AIM ->
Scan the data below and pick out the lines containing the word "from".
○ ○ ○
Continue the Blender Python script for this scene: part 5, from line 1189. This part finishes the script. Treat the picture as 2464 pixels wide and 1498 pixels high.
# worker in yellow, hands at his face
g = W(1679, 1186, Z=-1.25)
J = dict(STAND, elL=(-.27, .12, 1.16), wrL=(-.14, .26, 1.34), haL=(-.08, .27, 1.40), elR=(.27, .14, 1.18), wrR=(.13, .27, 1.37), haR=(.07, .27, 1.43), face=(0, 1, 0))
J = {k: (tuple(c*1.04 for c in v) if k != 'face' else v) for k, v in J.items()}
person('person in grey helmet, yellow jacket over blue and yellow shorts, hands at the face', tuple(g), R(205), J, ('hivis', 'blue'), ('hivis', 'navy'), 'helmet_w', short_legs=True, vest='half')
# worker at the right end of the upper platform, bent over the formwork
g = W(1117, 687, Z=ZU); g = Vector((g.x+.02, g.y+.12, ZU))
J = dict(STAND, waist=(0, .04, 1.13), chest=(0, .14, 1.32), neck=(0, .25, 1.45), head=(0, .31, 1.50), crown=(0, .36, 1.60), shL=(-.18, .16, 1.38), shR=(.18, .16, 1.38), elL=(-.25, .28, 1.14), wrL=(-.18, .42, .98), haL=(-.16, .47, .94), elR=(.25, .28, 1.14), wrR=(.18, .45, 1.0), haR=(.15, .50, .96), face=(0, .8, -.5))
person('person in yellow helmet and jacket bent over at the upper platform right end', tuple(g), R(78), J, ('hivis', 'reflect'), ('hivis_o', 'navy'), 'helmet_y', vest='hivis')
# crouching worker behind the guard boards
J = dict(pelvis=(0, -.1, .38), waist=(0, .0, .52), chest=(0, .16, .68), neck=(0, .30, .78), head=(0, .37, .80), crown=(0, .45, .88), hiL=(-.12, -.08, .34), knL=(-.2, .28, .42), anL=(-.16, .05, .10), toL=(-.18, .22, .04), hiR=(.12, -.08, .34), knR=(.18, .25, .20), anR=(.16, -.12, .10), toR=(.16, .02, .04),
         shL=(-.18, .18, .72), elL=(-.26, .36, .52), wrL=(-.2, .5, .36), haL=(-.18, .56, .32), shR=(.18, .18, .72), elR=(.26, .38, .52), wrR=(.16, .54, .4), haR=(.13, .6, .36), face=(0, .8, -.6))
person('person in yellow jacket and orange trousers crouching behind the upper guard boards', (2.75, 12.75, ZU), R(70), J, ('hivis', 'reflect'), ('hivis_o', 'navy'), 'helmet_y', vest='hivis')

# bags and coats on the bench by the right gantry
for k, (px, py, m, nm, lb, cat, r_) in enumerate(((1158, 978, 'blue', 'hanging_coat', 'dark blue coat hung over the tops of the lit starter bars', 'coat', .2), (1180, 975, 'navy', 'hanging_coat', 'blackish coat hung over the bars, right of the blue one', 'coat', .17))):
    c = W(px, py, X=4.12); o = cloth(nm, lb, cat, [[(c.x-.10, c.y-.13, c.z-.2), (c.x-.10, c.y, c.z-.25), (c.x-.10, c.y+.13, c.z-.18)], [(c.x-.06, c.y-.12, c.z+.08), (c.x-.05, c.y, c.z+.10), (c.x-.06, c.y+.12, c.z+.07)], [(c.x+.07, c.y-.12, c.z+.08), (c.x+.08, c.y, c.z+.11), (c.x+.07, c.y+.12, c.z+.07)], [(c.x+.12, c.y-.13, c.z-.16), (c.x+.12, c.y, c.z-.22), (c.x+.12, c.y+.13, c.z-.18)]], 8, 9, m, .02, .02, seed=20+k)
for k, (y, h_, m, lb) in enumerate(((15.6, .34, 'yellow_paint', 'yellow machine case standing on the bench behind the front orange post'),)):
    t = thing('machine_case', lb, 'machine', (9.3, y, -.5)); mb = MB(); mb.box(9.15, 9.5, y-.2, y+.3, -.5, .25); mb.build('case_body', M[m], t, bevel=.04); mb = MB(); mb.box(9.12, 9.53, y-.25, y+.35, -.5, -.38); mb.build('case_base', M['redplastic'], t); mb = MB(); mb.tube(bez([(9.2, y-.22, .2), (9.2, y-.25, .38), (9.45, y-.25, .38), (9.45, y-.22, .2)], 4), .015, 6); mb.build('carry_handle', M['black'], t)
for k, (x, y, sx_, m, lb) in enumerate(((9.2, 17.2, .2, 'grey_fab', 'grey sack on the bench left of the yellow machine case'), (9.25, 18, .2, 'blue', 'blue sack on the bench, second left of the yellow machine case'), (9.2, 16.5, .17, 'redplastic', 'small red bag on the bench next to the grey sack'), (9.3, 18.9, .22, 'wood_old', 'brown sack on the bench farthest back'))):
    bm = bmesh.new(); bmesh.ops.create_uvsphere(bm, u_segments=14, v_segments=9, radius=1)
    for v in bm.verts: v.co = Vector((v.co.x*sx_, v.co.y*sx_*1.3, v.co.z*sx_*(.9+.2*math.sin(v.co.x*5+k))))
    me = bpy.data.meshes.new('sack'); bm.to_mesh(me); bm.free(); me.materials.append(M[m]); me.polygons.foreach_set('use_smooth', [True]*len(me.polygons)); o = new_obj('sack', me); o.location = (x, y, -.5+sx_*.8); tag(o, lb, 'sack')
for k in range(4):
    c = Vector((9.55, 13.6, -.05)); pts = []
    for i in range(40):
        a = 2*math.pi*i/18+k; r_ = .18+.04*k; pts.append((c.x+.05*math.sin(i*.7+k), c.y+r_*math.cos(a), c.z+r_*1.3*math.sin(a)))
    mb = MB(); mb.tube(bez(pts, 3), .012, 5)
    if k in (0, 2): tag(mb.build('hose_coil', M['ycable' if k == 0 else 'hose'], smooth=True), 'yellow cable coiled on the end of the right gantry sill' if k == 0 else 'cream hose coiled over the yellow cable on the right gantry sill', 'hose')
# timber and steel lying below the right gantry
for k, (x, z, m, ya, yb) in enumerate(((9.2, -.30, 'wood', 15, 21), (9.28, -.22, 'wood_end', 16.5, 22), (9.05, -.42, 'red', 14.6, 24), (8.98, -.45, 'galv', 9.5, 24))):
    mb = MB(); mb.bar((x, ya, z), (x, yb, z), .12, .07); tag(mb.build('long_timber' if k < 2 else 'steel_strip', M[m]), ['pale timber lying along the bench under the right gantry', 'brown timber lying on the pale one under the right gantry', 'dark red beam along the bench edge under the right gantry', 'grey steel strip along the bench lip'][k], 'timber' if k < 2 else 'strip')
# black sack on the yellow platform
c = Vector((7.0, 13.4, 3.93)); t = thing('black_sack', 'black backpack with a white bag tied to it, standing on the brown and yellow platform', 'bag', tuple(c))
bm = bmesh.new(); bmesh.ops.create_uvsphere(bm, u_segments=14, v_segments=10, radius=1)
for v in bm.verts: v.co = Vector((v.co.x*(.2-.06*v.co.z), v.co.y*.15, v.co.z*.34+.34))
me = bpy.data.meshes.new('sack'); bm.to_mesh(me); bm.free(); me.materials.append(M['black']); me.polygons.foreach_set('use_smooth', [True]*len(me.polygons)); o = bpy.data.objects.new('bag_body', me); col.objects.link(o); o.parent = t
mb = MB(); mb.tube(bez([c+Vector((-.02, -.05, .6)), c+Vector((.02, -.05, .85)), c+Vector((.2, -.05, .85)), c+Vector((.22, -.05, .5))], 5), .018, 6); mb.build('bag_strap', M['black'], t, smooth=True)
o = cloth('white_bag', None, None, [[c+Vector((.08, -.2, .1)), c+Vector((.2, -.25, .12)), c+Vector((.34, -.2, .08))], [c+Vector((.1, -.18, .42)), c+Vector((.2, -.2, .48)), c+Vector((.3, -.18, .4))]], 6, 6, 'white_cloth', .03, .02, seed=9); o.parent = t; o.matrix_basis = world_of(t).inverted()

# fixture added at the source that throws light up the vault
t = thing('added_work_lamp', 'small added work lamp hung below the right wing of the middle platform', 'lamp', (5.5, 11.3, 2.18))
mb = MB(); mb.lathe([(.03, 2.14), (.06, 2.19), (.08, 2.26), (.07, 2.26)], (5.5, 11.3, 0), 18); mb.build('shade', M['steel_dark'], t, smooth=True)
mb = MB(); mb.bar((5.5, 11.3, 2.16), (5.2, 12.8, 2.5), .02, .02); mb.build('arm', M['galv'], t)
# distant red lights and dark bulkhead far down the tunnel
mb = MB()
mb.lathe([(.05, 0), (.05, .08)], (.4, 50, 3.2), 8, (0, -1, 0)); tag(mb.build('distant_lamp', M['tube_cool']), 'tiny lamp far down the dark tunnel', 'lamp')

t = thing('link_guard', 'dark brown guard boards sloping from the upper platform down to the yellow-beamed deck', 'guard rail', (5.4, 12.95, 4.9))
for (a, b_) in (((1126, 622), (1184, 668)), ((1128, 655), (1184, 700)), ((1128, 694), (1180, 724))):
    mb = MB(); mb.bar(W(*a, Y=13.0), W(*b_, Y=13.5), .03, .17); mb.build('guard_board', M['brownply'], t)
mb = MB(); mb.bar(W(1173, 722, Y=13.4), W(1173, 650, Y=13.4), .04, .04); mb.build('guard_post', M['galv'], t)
○ ○ ○
SOLUTION TO THIS EXERCISE ->
Continue the Blender Python script for this scene: part 5, from line 1189. This part finishes the script. Treat the picture as 2464 pixels wide and 1498 pixels high.
t = thing('link_guard', 'dark brown guard boards sloping from the upper platform down to the yellow-beamed deck', 'guard rail', (5.4, 12.95, 4.9))